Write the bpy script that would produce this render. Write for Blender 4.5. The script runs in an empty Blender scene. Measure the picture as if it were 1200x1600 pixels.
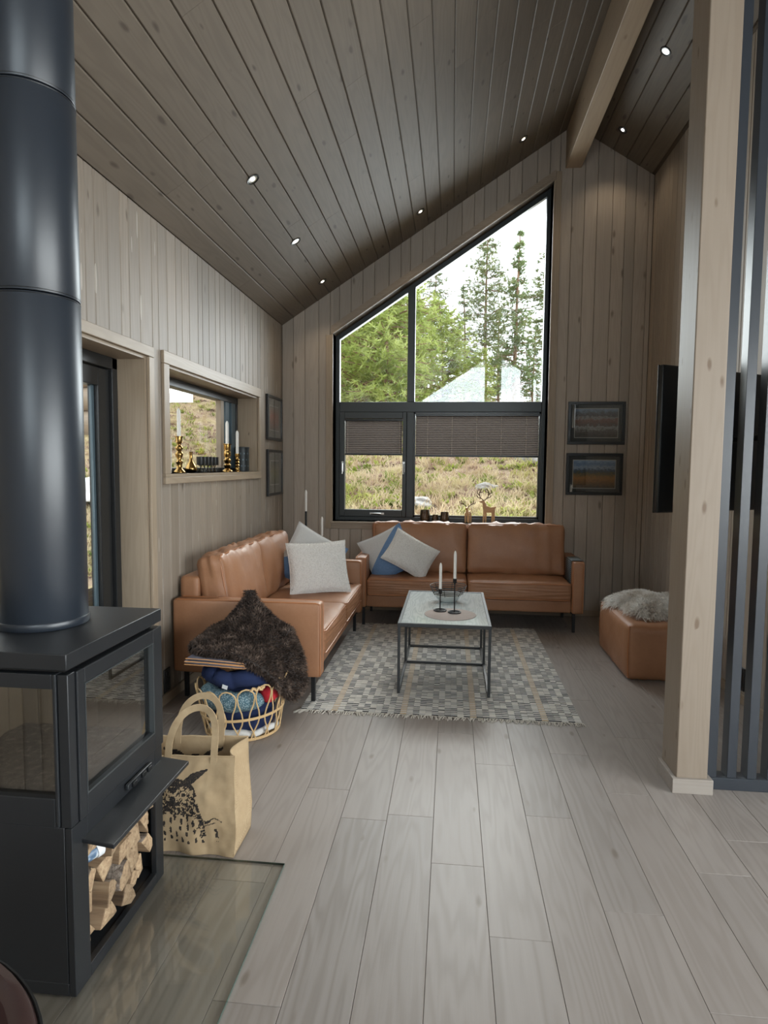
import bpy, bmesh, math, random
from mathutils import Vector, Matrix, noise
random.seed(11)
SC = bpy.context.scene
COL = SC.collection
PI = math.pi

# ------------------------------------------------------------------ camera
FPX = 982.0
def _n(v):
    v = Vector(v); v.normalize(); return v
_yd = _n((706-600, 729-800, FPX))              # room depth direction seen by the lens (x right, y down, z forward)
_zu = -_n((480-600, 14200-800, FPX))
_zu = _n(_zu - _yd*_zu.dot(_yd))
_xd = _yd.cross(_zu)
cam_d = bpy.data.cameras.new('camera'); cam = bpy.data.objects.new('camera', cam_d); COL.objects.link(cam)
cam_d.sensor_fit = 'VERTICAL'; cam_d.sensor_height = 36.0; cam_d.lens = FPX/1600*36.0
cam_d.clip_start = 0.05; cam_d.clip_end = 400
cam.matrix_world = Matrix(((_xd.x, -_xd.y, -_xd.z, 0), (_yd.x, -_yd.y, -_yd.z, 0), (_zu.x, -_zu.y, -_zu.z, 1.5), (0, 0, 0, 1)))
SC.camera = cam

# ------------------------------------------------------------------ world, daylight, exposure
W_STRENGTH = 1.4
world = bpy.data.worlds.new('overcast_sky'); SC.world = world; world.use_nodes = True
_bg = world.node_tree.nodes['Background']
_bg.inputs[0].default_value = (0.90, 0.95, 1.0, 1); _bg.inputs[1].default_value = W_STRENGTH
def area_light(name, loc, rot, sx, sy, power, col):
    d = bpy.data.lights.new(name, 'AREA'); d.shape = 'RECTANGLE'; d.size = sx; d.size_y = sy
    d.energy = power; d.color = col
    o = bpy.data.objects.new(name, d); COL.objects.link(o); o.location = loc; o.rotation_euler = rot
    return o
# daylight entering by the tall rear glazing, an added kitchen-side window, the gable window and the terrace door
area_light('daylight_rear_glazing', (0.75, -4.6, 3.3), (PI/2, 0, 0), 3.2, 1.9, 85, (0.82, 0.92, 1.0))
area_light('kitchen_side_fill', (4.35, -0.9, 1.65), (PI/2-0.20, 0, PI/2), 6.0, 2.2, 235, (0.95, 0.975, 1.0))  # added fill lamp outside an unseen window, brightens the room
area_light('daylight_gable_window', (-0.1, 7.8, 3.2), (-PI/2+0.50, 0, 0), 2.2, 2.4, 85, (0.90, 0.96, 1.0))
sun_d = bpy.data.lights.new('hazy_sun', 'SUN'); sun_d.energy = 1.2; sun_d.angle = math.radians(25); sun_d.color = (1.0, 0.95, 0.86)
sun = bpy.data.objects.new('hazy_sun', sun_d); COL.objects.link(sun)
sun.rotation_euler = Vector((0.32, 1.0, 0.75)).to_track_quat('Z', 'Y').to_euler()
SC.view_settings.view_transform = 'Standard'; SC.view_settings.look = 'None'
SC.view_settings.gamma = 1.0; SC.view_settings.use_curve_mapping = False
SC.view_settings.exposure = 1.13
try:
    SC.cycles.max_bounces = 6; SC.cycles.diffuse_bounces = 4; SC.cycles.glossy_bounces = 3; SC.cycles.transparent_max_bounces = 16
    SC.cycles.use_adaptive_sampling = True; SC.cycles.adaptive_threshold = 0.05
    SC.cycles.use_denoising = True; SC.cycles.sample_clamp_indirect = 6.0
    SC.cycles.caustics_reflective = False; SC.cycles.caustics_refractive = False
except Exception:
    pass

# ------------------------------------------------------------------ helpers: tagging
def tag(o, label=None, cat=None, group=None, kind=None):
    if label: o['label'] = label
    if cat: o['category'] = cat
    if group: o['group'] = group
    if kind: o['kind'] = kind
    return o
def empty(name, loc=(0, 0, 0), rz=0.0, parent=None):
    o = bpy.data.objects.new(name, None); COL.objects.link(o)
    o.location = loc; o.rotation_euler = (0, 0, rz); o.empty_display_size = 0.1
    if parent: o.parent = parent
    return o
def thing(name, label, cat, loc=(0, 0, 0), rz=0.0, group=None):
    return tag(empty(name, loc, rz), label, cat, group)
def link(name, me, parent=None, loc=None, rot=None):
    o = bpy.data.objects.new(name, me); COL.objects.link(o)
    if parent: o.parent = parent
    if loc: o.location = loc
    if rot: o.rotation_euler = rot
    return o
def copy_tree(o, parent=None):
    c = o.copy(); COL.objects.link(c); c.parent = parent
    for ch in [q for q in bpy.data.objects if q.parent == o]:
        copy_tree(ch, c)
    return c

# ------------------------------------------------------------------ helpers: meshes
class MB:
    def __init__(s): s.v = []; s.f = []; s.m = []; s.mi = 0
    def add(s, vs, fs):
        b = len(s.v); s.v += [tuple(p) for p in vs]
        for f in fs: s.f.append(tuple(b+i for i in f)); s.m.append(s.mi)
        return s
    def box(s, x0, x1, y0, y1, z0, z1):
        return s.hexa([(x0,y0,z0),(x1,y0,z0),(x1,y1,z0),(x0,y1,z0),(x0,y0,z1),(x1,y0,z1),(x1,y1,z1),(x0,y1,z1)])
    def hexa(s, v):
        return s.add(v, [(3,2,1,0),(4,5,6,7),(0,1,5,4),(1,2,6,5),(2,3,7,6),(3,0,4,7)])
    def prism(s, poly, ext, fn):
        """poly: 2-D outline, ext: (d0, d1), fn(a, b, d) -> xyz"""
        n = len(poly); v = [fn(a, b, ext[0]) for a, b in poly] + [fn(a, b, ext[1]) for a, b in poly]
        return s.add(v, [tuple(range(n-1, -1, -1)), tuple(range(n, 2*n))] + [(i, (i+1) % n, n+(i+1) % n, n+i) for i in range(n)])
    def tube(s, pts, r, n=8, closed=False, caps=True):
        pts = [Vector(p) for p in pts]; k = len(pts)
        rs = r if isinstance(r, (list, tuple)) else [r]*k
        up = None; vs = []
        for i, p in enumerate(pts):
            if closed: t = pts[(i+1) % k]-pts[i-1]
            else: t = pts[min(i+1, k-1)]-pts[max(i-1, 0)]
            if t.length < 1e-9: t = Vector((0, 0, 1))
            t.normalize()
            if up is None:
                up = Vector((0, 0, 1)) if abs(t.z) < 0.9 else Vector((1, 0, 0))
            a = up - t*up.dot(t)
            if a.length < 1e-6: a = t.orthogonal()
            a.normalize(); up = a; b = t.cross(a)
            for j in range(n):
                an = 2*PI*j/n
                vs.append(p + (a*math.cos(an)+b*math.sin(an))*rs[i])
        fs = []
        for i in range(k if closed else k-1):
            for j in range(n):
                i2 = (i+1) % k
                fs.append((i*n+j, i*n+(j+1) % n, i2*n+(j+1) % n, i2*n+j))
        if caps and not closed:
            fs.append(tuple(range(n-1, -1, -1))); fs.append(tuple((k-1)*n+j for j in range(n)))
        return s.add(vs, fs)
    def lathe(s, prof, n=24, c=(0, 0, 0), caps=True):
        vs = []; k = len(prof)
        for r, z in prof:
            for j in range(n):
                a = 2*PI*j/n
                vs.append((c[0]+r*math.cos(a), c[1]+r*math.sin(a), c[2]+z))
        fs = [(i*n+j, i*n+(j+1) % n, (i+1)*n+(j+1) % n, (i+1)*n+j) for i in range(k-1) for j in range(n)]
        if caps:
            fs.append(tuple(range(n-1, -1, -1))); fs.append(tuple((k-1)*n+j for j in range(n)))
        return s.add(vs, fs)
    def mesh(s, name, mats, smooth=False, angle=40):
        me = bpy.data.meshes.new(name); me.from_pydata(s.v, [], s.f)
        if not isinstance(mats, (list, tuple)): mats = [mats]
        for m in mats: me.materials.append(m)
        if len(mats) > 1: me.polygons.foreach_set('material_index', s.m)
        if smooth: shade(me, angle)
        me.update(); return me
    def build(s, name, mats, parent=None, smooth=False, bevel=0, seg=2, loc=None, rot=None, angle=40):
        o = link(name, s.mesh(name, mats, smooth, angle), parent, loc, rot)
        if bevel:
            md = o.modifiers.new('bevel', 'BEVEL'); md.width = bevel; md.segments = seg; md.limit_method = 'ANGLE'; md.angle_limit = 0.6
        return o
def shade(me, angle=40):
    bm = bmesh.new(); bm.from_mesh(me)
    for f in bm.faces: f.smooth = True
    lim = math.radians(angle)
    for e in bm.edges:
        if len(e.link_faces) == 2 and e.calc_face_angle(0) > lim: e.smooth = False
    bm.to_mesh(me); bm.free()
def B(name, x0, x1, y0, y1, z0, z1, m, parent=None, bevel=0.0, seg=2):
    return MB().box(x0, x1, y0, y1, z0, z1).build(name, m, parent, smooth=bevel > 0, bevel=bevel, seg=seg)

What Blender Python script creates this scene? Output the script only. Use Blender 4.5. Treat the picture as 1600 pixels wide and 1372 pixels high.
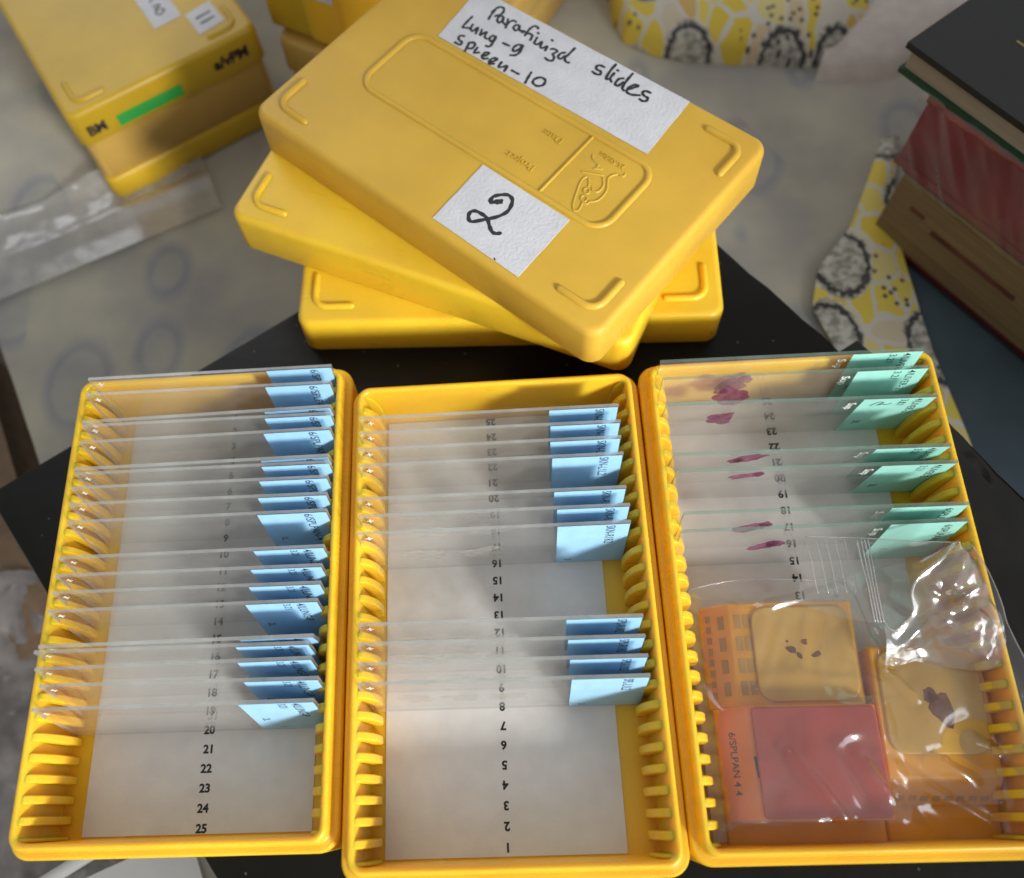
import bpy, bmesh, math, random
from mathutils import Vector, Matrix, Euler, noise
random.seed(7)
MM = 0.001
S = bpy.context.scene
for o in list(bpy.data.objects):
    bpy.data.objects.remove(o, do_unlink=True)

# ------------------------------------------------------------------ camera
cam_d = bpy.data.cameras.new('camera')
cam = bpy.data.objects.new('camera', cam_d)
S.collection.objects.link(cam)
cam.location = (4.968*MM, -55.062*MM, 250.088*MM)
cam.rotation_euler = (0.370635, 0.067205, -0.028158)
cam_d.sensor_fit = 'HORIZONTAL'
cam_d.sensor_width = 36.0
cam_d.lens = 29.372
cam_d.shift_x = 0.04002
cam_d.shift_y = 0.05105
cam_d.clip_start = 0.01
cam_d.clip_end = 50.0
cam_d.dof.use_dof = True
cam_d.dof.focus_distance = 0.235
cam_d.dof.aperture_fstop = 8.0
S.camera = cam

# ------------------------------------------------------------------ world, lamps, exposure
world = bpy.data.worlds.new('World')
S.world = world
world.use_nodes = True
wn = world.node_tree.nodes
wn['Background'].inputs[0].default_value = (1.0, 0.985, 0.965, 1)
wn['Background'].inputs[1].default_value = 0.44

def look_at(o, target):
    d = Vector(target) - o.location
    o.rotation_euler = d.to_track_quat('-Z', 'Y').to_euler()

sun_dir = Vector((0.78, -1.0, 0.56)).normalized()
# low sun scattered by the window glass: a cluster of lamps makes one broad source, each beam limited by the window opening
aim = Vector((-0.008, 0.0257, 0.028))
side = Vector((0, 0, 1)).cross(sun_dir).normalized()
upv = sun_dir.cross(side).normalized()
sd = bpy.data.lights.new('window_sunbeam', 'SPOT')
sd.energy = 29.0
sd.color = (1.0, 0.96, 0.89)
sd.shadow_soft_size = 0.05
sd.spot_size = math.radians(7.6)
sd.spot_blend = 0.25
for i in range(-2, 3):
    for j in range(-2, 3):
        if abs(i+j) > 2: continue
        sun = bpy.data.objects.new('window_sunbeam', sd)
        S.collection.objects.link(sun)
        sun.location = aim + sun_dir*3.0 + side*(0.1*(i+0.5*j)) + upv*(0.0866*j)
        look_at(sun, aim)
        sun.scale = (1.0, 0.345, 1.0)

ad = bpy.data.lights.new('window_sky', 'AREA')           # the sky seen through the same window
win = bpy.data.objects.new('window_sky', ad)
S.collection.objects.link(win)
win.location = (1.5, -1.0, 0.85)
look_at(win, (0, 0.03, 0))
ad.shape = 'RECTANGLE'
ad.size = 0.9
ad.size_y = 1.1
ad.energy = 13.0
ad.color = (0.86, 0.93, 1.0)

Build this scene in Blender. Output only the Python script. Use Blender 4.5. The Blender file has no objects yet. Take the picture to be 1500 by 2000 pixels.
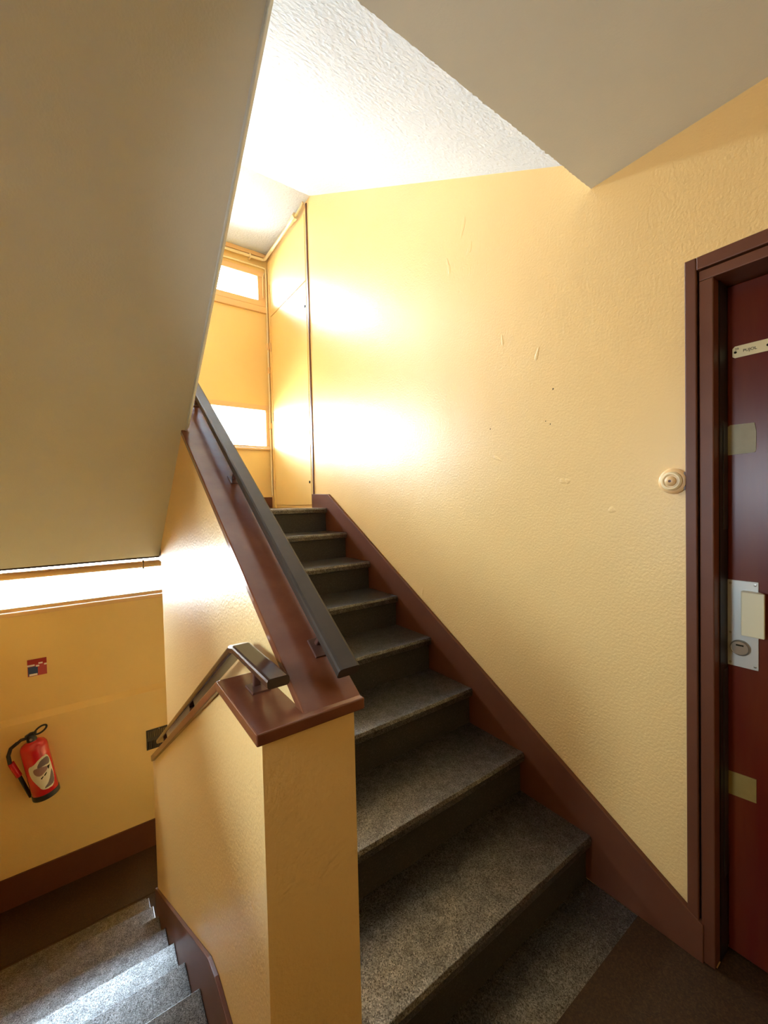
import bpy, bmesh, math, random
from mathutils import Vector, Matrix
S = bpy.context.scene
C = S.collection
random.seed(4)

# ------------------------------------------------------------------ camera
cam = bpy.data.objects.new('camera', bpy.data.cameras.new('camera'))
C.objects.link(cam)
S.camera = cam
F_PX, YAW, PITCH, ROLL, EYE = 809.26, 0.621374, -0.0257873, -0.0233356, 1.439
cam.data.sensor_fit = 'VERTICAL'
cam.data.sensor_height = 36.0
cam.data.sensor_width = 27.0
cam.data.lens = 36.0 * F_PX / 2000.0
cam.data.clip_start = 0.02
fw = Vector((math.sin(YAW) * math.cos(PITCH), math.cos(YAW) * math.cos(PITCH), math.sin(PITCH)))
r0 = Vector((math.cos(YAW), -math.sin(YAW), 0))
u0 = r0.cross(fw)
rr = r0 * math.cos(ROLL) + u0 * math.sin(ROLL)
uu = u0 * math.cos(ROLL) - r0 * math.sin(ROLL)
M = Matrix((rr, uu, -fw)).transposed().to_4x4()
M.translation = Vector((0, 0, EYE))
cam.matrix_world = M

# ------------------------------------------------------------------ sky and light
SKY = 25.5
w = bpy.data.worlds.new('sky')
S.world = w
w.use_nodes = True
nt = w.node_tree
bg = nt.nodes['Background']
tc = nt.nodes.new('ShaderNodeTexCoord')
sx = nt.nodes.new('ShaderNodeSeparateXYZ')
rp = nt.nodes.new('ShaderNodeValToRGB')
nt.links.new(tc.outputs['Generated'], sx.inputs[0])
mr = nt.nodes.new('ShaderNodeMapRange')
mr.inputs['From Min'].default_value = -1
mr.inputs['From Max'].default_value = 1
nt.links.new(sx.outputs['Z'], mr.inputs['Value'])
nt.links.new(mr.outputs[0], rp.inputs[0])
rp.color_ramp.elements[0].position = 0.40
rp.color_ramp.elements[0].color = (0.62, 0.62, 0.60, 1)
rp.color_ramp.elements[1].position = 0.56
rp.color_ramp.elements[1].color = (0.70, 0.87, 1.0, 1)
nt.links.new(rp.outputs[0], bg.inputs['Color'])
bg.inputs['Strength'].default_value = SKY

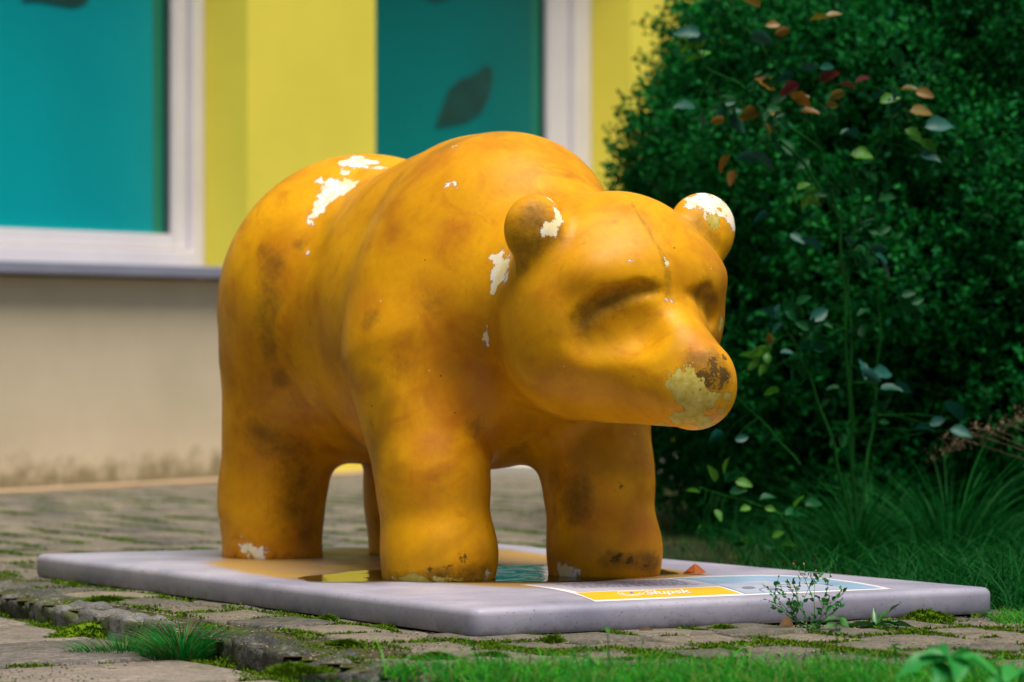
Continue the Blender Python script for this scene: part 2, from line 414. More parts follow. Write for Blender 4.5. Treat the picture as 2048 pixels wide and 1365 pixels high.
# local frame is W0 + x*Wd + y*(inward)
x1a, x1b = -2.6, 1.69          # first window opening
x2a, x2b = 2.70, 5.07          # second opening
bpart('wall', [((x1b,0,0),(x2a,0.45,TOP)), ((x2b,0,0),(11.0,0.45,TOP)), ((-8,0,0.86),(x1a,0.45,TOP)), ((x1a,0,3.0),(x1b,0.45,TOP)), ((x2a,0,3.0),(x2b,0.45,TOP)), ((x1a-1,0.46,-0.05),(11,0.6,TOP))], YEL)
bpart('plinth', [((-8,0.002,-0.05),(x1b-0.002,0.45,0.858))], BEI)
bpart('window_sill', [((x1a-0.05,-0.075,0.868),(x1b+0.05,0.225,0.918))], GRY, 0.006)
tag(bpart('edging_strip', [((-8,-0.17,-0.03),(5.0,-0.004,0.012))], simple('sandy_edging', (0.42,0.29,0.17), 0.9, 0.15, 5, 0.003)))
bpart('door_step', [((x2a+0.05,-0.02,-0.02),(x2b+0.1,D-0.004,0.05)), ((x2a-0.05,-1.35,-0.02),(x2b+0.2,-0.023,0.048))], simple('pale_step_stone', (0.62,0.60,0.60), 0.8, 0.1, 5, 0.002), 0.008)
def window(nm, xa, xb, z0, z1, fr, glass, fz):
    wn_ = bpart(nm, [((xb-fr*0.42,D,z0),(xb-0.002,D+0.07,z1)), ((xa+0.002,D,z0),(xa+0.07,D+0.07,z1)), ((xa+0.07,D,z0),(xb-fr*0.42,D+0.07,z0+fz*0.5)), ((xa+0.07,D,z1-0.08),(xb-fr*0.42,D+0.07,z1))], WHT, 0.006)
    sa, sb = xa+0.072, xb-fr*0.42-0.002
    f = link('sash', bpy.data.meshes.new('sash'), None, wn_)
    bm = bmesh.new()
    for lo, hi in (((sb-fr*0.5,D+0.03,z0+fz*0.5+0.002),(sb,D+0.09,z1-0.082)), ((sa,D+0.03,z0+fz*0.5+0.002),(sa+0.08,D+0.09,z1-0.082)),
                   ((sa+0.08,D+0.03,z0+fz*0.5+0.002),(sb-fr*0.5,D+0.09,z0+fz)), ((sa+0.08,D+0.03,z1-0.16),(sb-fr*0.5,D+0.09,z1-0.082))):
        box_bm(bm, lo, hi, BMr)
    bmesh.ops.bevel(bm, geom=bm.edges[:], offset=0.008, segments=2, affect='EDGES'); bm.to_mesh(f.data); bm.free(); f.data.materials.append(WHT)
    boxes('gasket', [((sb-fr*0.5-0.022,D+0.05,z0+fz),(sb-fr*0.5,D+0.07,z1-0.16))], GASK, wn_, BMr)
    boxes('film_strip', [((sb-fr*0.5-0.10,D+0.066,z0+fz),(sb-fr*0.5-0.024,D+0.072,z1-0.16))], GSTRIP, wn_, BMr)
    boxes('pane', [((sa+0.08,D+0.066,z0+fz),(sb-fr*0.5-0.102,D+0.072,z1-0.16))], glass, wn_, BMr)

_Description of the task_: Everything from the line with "What Blender Python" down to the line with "o.rotation_euler = d.to_track_quat('-Z', 'Y').to_euler()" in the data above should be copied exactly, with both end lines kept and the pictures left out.

_Answer_:
What Blender Python script creates this scene? Output the script only. Use Blender 4.5. Treat the picture as 1600 pixels wide and 1372 pixels high.
import bpy, bmesh, math, random
from mathutils import Vector, Matrix, Euler, noise
random.seed(7)
MM = 0.001
S = bpy.context.scene
for o in list(bpy.data.objects):
    bpy.data.objects.remove(o, do_unlink=True)

# ------------------------------------------------------------------ camera
cam_d = bpy.data.cameras.new('camera')
cam = bpy.data.objects.new('camera', cam_d)
S.collection.objects.link(cam)
cam.location = (4.968*MM, -55.062*MM, 250.088*MM)
cam.rotation_euler = (0.370635, 0.067205, -0.028158)
cam_d.sensor_fit = 'HORIZONTAL'
cam_d.sensor_width = 36.0
cam_d.lens = 29.372
cam_d.shift_x = 0.04002
cam_d.shift_y = 0.05105
cam_d.clip_start = 0.01
cam_d.clip_end = 50.0
cam_d.dof.use_dof = True
cam_d.dof.focus_distance = 0.235
cam_d.dof.aperture_fstop = 8.0
S.camera = cam

# ------------------------------------------------------------------ world, lamps, exposure
world = bpy.data.worlds.new('World')
S.world = world
world.use_nodes = True
wn = world.node_tree.nodes
wn['Background'].inputs[0].default_value = (1.0, 0.985, 0.965, 1)
wn['Background'].inputs[1].default_value = 0.44

def look_at(o, target):
    d = Vector(target) - o.location
    o.rotation_euler = d.to_track_quat('-Z', 'Y').to_euler()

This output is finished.